White topping best for Kochi’s roads, says expert

White topping involves laying a layer of pavement quality cement (PQC) over the existing asphalt pavement after drilling it.

Published: 19th November 2019 07:05 AM  |   Last Updated: 19th November 2019 07:05 AM   |  A+A-

By Express News Service

KOCHI: ‘White topping’ technology can fix the city’s potholes-ridden roads and solve commuters’ travelling woes all at once, former Central Public Works Department chief engineer and technical advisor to INKEL Jose Kurian said on Thursday. “Excessive rain is a major reason for the bad condition of roads in Kochi and the state. Water is the enemy of asphalt roads. Such roads last two to three years before requiring resurfacing works,” he told reporters while elaborating on the technology which guarantees smooth road surface for at least 20 years.

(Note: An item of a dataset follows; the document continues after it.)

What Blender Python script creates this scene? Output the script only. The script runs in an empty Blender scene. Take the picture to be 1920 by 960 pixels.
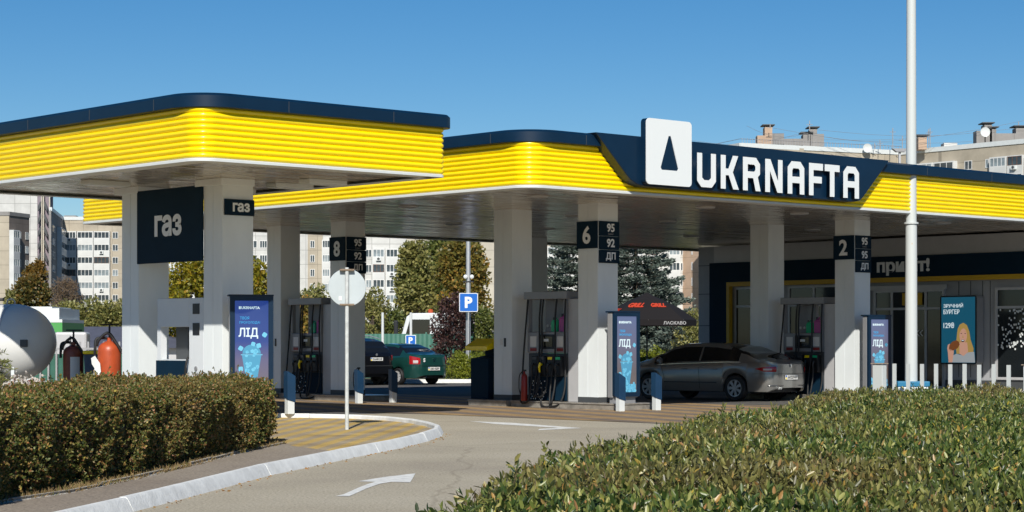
import bpy, bmesh, math, random
import numpy as np
from mathutils import Matrix, Vector
R = math.radians
random.seed(7)
rng = np.random.default_rng(11)
scene = bpy.context.scene
COL = scene.collection

# ------------------------------------------------------------------ camera, sky, sun, exposure
F = 3838.0                                   # focal length in photo pixels (1920 wide)
HZ = 1.48                                    # eye height
cam_d = bpy.data.cameras.new('camera'); cam = bpy.data.objects.new('camera', cam_d); COL.objects.link(cam)
cam.location = (0, 0, HZ); cam.rotation_euler = (R(90), 0, 0)
cam_d.sensor_width = 36; cam_d.lens = F/1920*36; cam_d.shift_y = 162/1920
cam_d.clip_start = 0.3; cam_d.clip_end = 6000
scene.camera = cam
SUN_EL, SUN_AZ = 34.5, 1.0                   # shadows fall SUN_AZ degrees right of the view direction
w = bpy.data.worlds.new('World'); scene.world = w; w.use_nodes = True
nt = w.node_tree; bg = nt.nodes['Background']
sky = nt.nodes.new('ShaderNodeTexSky'); sky.sky_type = 'NISHITA'; sky.sun_disc = False
sky.sun_elevation = R(SUN_EL); sky.sun_rotation = R(180+SUN_AZ)
sky.air_density = 0.85; sky.dust_density = 0.05; sky.ozone_density = 3.5; sky.altitude = 200
hsv = nt.nodes.new('ShaderNodeHueSaturation'); hsv.inputs['Saturation'].default_value = 1.34
nt.links.new(sky.outputs[0], hsv.inputs['Color']); nt.links.new(hsv.outputs[0], bg.inputs[0])
bg.inputs[1].default_value = 0.0535
sd = bpy.data.lights.new('sun', 'SUN'); sun = bpy.data.objects.new('sun', sd); COL.objects.link(sun)
sd.energy = 3.6; sd.angle = R(0.5); sd.color = (1.0, 0.955, 0.87)
sdir = Vector((math.sin(R(SUN_AZ))*math.cos(R(SUN_EL)), math.cos(R(SUN_AZ))*math.cos(R(SUN_EL)), -math.sin(R(SUN_EL))))
sun.rotation_euler = sdir.to_track_quat('-Z', 'Y').to_euler()
sun.location = (-10, -20, 40)
vs = scene.view_settings
vs.view_transform = 'Standard'; vs.look = 'None'; vs.gamma = 1; vs.exposure = 0.56; vs.use_curve_mapping = False

# ------------------------------------------------------------------ helpers
def tag(o, label=None, cat=None, group=None, kind=None):
    if label: o['label'] = label
    if cat: o['category'] = cat
    if group: o['group'] = group
    if kind: o['kind'] = kind
    return o
def empty(name, loc=(0, 0, 0), rz=0, label=None, cat=None, group=None):
    o = bpy.data.objects.new(name, None); COL.objects.link(o)
    o.location = loc; o.rotation_euler = (0, 0, rz); o.empty_display_size = .2
    return tag(o, label, cat, group)
def PX(px, Y): return (px-960)/F*Y           # world x of a thing seen in column px at distance Y
def ZY(py, Y): return HZ+(642-py)/F*Y
def copy_tree(o, parent=None, loc=None, rz=None, label=None, group=None):
    c = o.copy(); COL.objects.link(c); c.parent = parent
    if loc is not None: c.location = loc
    if rz is not None: c.rotation_euler = (0, 0, rz)
    if label: c['label'] = label
    if group: c['group'] = group
    for ch in list(o.children): copy_tree(ch, c)
    return c

class MB:
    def __init__(s): s.v = []; s.f = []; s.m = []
    def add(s, vs_, fs, mi=0):
        n = len(s.v); s.v += [tuple(p) for p in vs_]
        for f in fs: s.f.append(tuple(n+i for i in f)); s.m.append(mi)
        return s
    def box(s, x0, x1, y0, y1, z0, z1, mi=0):
        v = [(x, y, z) for x in (x0, x1) for y in (y0, y1) for z in (z0, z1)]
        return s.add(v, [(0, 1, 3, 2), (4, 6, 7, 5), (0, 4, 5, 1), (2, 3, 7, 6), (0, 2, 6, 4), (1, 5, 7, 3)], mi)
    def prism(s, poly, t0, t1, plane='xy', mi=0):
        def P(a, b, t):
            return (a, b, t) if plane == 'xy' else ((a, t, b) if plane == 'xz' else (t, a, b))
        n = len(poly); v = [P(a, b, t0) for a, b in poly]+[P(a, b, t1) for a, b in poly]
        fs = [tuple(range(n))[::-1], tuple(range(n, 2*n))]+[(i, (i+1) % n, n+(i+1) % n, n+i) for i in range(n)]
        return s.add(v, fs, mi)
    def quad(s, a, b, c, d, mi=0): return s.add([a, b, c, d], [(0, 1, 2, 3)], mi)
    def lathe(s, prof, c=(0, 0, 0), n=16, axis='z', mi=0, caps=True):
        v = []; fs = []
        for r, h in prof:
            for i in range(n):
                a = 2*math.pi*i/n; p = (r*math.cos(a), r*math.sin(a))
                q = (p[0], p[1], h) if axis == 'z' else ((h, p[0], p[1]) if axis == 'x' else (p[0], h, p[1]))
                v.append((q[0]+c[0], q[1]+c[1], q[2]+c[2]))
        for j in range(len(prof)-1):
            for i in range(n):
                fs.append((j*n+i, j*n+(i+1) % n, (j+1)*n+(i+1) % n, (j+1)*n+i))
        if caps: fs.append(tuple(range(n))[::-1]); fs.append(tuple((len(prof)-1)*n+i for i in range(n)))
        return s.add(v, fs, mi)
    def tube(s, pts, r, n=8, mi=0):
        pts = [Vector(p) for p in pts]; v = []; fs = []
        rs = r if isinstance(r, (list, tuple)) else [r]*len(pts)
        up = None
        for k, p in enumerate(pts):
            d = (pts[min(k+1, len(pts)-1)]-pts[max(k-1, 0)])
            if d.length < 1e-7: d = Vector((0, 0, 1))
            d.normalize()
            if up is None: up = Vector((0, 0, 1)) if abs(d.z) < .9 else Vector((1, 0, 0))
            a = d.cross(up)
            if a.length < 1e-4: a = d.cross(Vector((0.3, 1, 0)))
            a.normalize(); b = a.cross(d).normalized(); up = b
            for i in range(n):
                t = 2*math.pi*i/n; v.append(p+(a*math.cos(t)+b*math.sin(t))*rs[k])
        for k in range(len(pts)-1):
            for i in range(n): fs.append((k*n+i, k*n+(i+1) % n, (k+1)*n+(i+1) % n, (k+1)*n+i))
        fs.append(tuple(range(n))[::-1]); fs.append(tuple((len(pts)-1)*n+i for i in range(n)))
        return s.add(v, fs, mi)
    def build(s, name, mats, parent=None, loc=None, rz=None, smooth=0, bevel=0):
        me = bpy.data.meshes.new(name); me.from_pydata(s.v, [], s.f)
        mats = mats if isinstance(mats, (list, tuple)) else [mats]
        for m in mats: me.materials.append(m)
        me.polygons.foreach_set('material_index', s.m)
        bm = bmesh.new(); bm.from_mesh(me); bmesh.ops.recalc_face_normals(bm, faces=bm.faces); bm.to_mesh(me); bm.free()
        if smooth:
            me.polygons.foreach_set('use_smooth', [True]*len(me.polygons)); me.set_sharp_from_angle(angle=R(smooth))
        me.update()
        o = bpy.data.objects.new(name, me); COL.objects.link(o)
        if parent: o.parent = parent
        if loc is not None: o.location = loc
        if rz is not None: o.rotation_euler = (0, 0, rz)
        if bevel:
            b = o.modifiers.new('bevel', 'BEVEL'); b.width = bevel; b.segments = 2; b.limit_method = 'ANGLE'; b.angle_limit = R(40)
        return o

def mesh_obj(name, me, mat, parent=None):
    o = bpy.data.objects.new(name, me); COL.objects.link(o)
    if mat and not me.materials: me.materials.append(mat)
    if parent: o.parent = parent
    return o

# flat lettering: filled 2D curves turned into meshes
def _curve_mesh(cu, name):
    o = bpy.data.objects.new('tmp', cu); COL.objects.link(o)
    dg = bpy.context.evaluated_depsgraph_get(); dg.update()
    me = bpy.data.meshes.new_from_object(o.evaluated_get(dg)); me.name = name
    bpy.data.objects.remove(o); bpy.data.curves.remove(cu); me.materials.clear()
    return me
def _flat_to(me, o, right, W, H, keep=False, skew=0):
    n = len(me.vertices); co = np.empty(n*3); me.vertices.foreach_get('co', co); co = co.reshape(-1, 3)
    mn, mx = co.min(0), co.max(0); s = (mx-mn)[:2]
    if not keep:
        co[:, 0] = (co[:, 0]-(mn[0]+mx[0])/2)*(W/s[0] if W else H/s[1]); co[:, 1] = (co[:, 1]-(mn[1]+mx[1])/2)*(H/s[1])
    right = np.array(right, float); up = np.array((0, 0, 1.0)); nrm = np.cross(right, up)
    co[:, 0] += co[:, 1]*skew
    out = np.array(o)+co[:, :1]*right+co[:, 1:2]*up+co[:, 2:3]*nrm
    me.vertices.foreach_set('co', out.ravel()); me.update(); return me
FA, FL = (1, 0, 0), (0, -1, 0)     # reading direction on faces looking -y and -x (local)
def text(name, s, mat, o, right, W, H, parent, bold=.03, depth=.004, skew=0):
    cu = bpy.data.curves.new('t', 'FONT'); cu.body = s; cu.size = 1; cu.offset = bold; cu.extrude = .02; cu.resolution_u = 3
    me = _curve_mesh(cu, name)
    n = len(me.vertices); co = np.empty(n*3); me.vertices.foreach_get('co', co); co = co.reshape(-1, 3)
    z0, z1 = co[:, 2].min(), co[:, 2].max(); co[:, 2] = (co[:, 2]-z0)/(z1-z0)*depth; me.vertices.foreach_set('co', co.ravel())
    _flat_to(me, o, right, W, H, skew=skew)
    return mesh_obj(name, me, mat, parent)
def shape(name, loops, mat, o, right, parent, depth=.02, bevel=0):
    cu = bpy.data.curves.new('s', 'CURVE'); cu.dimensions = '2D'; cu.fill_mode = 'BOTH'; cu.extrude = depth/2
    for lp in loops:
        sp = cu.splines.new('POLY'); sp.points.add(len(lp)-1)
        for p, (a, b) in zip(sp.points, lp): p.co = (a, b, 0, 1)
        sp.use_cyclic_u = True
    me = _curve_mesh(cu, name)
    n = len(me.vertices); co = np.empty(n*3); me.vertices.foreach_get('co', co); co = co.reshape(-1, 3); co[:, 2] += depth/2
    me.vertices.foreach_set('co', co.ravel())
    _flat_to(me, o, right, 0, 0, keep=True)
    return mesh_obj(name, me, mat, parent)
def rrect(x0, x1, y0, y1, r, n=5):
    out = []
    for cx, cy, a0 in ((x1-r, y1-r, 0), (x0+r, y1-r, 90), (x0+r, y0+r, 180), (x1-r, y0+r, 270)):
        for i in range(n+1):
            a = R(a0+90*i/n); out.append((cx+r*math.cos(a), cy+r*math.sin(a)))
    return out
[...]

White topping involves laying a layer of pavement quality cement (PQC) over the existing asphalt pavement after drilling it. The cement cover can be laid using a normal paving machine. 
“Unlike asphalt, cement loves water. Hence, the road surface doesn’t break due to heavy rain or flooding. The thickness of M40-grade PQC on the road can be around 100mm-300mm, depending on the traffic and types of vehicles plying on it,” Kurian said.

“It usually takes around 14 days for the cement to fix completely. However, using the technology, the work can be completed in seven days. If initial issues are not taken into consideration, people will have a permanent solution to their travelling woes,” he said.

Higher cost
‘White topping’ a road costs 30 per cent higher than the cost of laying an asphalt road. Constructing a 1-km-long and 8-m-wide stretch of a road using the technology costs `1.3 crore.“The concrete overlays will have lesser pavement deflection resulting in reduced vehicle fuel consumption. It will also reduce vehicle emissions. Road visibility even at low light will be higher on PQC roads. With better visibility, braking distance of vehicles will come down in wet and dry conditions,” he said.

“Unlike asphalt roads, concrete overlays can also be recycled. The cement content can be reduced by 50 per cent using GCBS or fly ash. On both sides of the road, tiles are paved to ease any pipe repair work. Service ducts will be available below the roads to allow cables and pipelines,” Kurian said.

In Kochi, the road stretch from HMT Junction to Manalimukku was laid using white topping technology. Four years since the construction of the 5-km road was completed, no potholes or damage have been reported till now. “The first PQC road was constructed in Pune around 10 years back. White topping work of national highways is over in Bengaluru. Our Public Works minister had visited the NH in Bengaluru and expressed interest to introduce the same technology here,” he said.